YOUR OBJECTIVE: Transcribe only the part of the material below that begins at the line containing "Model this scene" and ends at the line containing "C=bpy.context.scene.collection", with both kept and images left out.
--- Start of INPUT FOR THIS TASK ---
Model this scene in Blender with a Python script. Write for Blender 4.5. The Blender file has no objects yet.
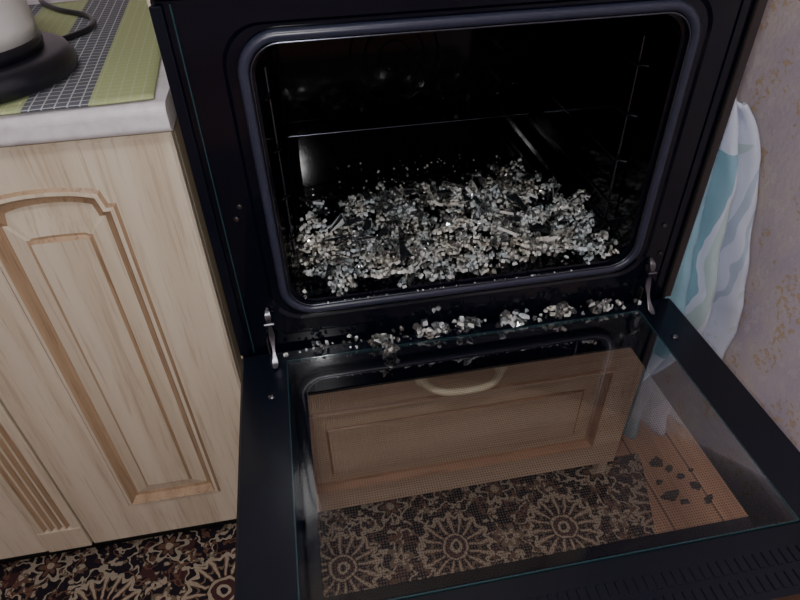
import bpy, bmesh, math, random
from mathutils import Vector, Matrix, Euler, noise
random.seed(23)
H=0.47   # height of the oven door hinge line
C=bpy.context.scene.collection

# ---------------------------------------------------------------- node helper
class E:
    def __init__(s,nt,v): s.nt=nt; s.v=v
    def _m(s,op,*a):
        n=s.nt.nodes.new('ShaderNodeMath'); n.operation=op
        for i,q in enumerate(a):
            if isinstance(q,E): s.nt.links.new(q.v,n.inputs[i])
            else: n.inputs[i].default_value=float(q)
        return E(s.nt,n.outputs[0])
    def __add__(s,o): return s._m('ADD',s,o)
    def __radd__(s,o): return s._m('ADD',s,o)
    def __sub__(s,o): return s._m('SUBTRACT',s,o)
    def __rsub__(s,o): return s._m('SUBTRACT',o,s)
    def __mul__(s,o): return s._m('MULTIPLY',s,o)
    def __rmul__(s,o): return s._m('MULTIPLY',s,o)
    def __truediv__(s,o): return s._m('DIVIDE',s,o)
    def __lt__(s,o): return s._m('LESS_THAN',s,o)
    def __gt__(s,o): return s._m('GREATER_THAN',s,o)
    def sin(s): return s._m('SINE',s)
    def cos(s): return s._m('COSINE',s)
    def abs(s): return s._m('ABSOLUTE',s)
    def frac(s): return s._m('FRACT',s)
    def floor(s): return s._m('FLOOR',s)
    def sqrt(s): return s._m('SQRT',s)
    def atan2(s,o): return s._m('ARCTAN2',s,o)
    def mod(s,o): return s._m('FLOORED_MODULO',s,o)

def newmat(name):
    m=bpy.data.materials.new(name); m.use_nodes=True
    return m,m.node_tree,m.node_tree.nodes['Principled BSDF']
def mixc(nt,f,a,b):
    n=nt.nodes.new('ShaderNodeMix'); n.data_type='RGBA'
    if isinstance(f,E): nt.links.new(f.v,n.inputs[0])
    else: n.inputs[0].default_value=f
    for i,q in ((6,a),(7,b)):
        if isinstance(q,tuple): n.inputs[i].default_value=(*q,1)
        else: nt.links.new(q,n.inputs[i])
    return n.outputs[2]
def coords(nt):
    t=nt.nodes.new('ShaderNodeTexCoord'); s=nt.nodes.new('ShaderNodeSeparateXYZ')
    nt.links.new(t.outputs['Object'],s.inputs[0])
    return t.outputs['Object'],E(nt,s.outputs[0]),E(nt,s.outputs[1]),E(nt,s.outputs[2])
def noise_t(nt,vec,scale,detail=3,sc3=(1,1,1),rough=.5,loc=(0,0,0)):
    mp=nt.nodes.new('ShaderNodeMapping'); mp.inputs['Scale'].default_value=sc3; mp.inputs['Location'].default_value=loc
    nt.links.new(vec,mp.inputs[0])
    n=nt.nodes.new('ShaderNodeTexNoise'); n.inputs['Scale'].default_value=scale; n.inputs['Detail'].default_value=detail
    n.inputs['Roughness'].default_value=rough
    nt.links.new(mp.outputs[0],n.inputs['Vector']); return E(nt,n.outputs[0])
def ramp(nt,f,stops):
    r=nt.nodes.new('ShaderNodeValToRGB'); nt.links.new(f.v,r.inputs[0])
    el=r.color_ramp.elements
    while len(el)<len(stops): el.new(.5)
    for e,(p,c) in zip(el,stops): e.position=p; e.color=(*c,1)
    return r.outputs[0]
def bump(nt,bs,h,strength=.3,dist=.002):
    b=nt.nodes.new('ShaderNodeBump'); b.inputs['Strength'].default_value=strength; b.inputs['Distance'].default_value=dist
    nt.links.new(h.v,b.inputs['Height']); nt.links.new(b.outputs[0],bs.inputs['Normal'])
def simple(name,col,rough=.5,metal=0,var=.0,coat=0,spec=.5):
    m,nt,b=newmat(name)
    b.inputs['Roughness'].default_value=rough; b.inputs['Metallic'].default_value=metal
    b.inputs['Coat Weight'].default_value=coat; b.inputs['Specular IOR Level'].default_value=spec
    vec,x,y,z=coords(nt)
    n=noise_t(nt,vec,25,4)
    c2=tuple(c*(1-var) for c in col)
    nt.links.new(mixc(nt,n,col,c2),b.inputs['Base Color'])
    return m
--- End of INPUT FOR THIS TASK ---
--- Start of INPUT FOR THIS TASK ---
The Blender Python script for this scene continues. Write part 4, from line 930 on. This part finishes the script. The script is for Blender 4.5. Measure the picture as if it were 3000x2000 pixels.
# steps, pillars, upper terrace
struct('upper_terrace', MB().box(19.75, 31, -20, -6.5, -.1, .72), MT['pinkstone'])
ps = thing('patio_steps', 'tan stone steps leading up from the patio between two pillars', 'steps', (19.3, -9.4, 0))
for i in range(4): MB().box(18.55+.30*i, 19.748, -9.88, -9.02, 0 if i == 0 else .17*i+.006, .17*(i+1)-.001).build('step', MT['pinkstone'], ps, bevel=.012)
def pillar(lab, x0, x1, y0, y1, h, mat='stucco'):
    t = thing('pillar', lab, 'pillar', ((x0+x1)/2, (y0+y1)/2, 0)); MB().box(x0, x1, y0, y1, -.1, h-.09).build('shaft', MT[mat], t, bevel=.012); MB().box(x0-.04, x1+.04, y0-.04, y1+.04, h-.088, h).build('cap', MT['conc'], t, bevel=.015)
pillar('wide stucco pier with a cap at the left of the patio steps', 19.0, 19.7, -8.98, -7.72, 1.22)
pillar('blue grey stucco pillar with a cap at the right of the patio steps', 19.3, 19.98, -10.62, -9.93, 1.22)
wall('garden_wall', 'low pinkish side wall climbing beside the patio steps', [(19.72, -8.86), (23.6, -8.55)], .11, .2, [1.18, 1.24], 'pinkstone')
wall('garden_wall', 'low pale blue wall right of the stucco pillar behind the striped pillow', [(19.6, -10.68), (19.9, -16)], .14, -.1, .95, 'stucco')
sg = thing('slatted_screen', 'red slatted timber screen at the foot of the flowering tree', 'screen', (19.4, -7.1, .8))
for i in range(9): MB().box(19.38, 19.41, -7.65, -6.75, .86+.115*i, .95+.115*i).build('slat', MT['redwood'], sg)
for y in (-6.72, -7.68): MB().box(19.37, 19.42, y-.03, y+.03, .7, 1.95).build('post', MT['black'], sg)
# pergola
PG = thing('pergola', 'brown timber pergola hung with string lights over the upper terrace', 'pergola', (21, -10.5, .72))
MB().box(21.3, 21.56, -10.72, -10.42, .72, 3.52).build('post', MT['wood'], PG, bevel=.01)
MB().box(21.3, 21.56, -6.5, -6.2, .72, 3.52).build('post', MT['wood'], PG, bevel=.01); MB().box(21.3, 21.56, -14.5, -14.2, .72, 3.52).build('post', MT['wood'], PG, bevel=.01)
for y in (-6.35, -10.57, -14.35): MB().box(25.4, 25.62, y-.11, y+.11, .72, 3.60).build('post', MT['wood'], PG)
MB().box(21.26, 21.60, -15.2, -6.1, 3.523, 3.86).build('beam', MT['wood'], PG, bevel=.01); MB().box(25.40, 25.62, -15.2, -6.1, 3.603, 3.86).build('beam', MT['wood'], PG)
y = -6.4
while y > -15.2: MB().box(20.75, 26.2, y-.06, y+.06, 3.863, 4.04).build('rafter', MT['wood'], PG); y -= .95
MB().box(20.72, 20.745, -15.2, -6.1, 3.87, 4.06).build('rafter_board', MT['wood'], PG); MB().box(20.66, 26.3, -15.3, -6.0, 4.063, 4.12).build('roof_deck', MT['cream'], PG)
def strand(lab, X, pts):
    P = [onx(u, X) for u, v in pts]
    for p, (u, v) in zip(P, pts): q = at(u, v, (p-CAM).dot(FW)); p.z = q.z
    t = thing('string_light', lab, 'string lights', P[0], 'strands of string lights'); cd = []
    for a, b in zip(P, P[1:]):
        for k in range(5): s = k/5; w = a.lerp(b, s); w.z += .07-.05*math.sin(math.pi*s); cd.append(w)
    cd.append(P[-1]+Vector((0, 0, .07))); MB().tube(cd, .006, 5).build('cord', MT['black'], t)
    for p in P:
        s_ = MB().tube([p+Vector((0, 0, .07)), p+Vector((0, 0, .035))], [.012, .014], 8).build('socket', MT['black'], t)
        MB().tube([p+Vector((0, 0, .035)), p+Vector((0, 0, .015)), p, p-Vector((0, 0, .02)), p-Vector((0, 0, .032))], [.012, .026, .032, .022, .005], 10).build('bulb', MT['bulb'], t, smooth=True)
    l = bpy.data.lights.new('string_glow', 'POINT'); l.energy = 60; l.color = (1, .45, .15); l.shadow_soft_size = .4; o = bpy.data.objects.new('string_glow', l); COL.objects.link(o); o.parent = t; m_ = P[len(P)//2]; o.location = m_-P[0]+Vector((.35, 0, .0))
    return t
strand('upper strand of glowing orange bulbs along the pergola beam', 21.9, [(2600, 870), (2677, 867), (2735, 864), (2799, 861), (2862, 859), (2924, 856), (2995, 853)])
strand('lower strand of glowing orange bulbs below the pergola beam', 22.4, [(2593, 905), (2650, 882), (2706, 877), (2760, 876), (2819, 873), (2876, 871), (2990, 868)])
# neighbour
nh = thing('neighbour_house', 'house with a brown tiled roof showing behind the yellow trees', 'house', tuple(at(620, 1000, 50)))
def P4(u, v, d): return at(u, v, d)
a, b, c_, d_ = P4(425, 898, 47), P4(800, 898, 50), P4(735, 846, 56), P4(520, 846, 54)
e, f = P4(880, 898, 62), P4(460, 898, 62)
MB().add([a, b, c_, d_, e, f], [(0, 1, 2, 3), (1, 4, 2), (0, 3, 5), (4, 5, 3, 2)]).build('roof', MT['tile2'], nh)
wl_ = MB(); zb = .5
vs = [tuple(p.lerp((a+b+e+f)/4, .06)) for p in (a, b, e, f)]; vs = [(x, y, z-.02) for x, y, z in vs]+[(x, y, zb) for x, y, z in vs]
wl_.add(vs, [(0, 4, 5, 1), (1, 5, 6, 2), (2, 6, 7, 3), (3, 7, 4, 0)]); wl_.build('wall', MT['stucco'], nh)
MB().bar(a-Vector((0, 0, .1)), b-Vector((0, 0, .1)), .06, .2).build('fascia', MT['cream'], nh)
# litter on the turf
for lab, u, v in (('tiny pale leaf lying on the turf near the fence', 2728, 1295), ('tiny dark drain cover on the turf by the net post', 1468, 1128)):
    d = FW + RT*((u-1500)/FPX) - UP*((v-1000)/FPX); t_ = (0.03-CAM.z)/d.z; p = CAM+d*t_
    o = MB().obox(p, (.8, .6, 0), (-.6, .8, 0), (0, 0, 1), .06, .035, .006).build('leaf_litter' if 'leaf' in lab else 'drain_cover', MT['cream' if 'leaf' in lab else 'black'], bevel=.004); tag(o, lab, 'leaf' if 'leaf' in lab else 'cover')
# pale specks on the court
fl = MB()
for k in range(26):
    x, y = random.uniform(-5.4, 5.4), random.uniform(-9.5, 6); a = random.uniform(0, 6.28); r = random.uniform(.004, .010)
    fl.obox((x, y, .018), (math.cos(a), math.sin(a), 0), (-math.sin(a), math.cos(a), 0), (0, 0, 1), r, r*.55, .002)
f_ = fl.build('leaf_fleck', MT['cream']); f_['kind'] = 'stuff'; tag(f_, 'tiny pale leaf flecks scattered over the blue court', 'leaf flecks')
--- End of INPUT FOR THIS TASK ---
--- Start of INPUT FOR THIS TASK ---
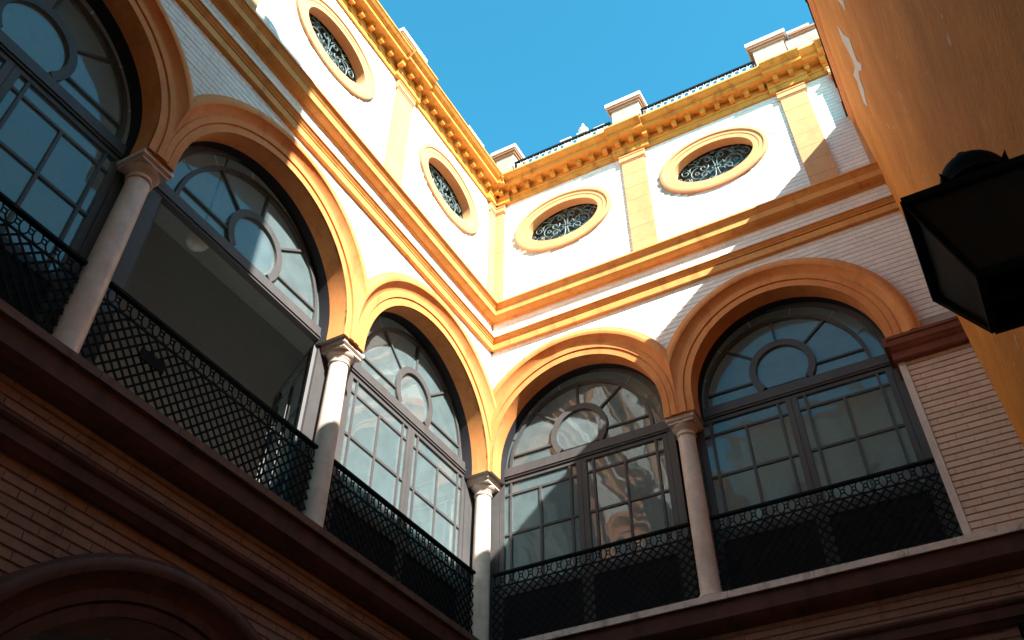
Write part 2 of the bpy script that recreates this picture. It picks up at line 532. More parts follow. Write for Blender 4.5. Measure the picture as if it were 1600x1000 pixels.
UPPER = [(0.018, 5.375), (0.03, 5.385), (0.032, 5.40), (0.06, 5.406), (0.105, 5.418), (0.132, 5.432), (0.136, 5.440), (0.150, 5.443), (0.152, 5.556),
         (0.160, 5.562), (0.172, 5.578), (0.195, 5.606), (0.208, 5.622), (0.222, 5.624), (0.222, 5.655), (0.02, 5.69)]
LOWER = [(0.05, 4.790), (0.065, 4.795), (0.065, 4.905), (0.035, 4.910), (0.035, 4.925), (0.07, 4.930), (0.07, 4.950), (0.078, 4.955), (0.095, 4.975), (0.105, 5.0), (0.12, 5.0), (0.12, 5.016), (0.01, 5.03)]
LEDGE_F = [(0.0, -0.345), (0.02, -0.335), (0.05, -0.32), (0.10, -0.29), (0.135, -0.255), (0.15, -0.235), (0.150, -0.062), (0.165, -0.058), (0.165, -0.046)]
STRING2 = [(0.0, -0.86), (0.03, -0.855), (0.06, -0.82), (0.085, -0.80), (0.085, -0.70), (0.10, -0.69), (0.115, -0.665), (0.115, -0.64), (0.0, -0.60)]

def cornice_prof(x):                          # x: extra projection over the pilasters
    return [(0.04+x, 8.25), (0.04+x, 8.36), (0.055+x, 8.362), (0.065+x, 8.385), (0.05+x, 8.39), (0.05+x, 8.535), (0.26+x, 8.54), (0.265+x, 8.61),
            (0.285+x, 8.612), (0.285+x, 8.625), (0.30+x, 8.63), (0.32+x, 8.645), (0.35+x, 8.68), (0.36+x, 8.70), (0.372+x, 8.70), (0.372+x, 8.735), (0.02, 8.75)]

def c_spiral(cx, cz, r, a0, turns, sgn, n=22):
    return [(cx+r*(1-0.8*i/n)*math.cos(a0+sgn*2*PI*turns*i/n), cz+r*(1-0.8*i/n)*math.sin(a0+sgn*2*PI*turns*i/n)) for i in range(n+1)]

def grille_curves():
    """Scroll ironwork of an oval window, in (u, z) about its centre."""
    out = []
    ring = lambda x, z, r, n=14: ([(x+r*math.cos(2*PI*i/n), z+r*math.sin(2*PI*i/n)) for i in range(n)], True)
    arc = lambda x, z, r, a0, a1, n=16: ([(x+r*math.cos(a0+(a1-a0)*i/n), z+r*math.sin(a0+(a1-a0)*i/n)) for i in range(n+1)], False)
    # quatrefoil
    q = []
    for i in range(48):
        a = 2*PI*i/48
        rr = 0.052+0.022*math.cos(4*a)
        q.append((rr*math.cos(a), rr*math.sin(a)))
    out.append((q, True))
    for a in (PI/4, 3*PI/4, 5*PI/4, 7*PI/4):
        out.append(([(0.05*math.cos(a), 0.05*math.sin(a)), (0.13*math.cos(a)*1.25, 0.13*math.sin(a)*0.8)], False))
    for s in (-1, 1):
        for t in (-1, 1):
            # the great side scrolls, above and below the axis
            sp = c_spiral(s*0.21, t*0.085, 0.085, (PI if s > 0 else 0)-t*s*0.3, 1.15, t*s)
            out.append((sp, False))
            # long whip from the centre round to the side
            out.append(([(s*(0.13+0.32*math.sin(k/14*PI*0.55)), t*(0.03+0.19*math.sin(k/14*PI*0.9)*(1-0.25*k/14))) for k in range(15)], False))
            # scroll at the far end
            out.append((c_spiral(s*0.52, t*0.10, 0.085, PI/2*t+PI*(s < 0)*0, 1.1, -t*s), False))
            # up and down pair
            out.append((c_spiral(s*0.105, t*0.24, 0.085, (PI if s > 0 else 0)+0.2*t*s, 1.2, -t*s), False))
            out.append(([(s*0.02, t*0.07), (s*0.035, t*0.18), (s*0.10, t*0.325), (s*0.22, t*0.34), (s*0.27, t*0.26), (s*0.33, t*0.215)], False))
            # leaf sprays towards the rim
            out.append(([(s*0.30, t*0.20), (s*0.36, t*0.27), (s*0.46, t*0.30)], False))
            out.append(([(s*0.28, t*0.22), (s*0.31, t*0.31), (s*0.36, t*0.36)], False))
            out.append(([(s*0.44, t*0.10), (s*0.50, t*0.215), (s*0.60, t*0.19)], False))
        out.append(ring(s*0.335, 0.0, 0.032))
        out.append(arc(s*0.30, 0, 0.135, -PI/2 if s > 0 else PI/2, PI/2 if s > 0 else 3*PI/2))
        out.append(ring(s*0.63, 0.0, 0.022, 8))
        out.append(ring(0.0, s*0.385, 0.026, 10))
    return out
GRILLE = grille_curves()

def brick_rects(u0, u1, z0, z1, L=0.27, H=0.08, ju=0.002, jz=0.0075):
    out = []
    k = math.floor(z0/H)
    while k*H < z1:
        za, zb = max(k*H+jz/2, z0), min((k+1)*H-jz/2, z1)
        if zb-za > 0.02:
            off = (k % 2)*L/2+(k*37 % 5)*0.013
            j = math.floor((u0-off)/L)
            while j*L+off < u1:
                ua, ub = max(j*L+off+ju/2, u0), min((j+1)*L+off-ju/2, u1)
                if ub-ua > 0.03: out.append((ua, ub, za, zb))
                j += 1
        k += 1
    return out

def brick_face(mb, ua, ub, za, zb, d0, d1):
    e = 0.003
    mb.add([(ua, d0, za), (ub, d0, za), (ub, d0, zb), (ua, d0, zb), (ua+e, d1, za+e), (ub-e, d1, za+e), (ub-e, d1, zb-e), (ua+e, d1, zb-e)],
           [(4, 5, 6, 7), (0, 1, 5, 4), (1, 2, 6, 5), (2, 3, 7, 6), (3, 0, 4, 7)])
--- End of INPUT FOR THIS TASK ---
EXERCISE SOLUTION:
Model this scene in Blender with a Python script. Write for Blender 4.5. The Blender file has no objects yet.
import bpy, bmesh, math, random
from mathutils import Vector, Matrix, Euler, noise
random.seed(23)
H=0.47   # height of the oven door hinge line
C=bpy.context.scene.collection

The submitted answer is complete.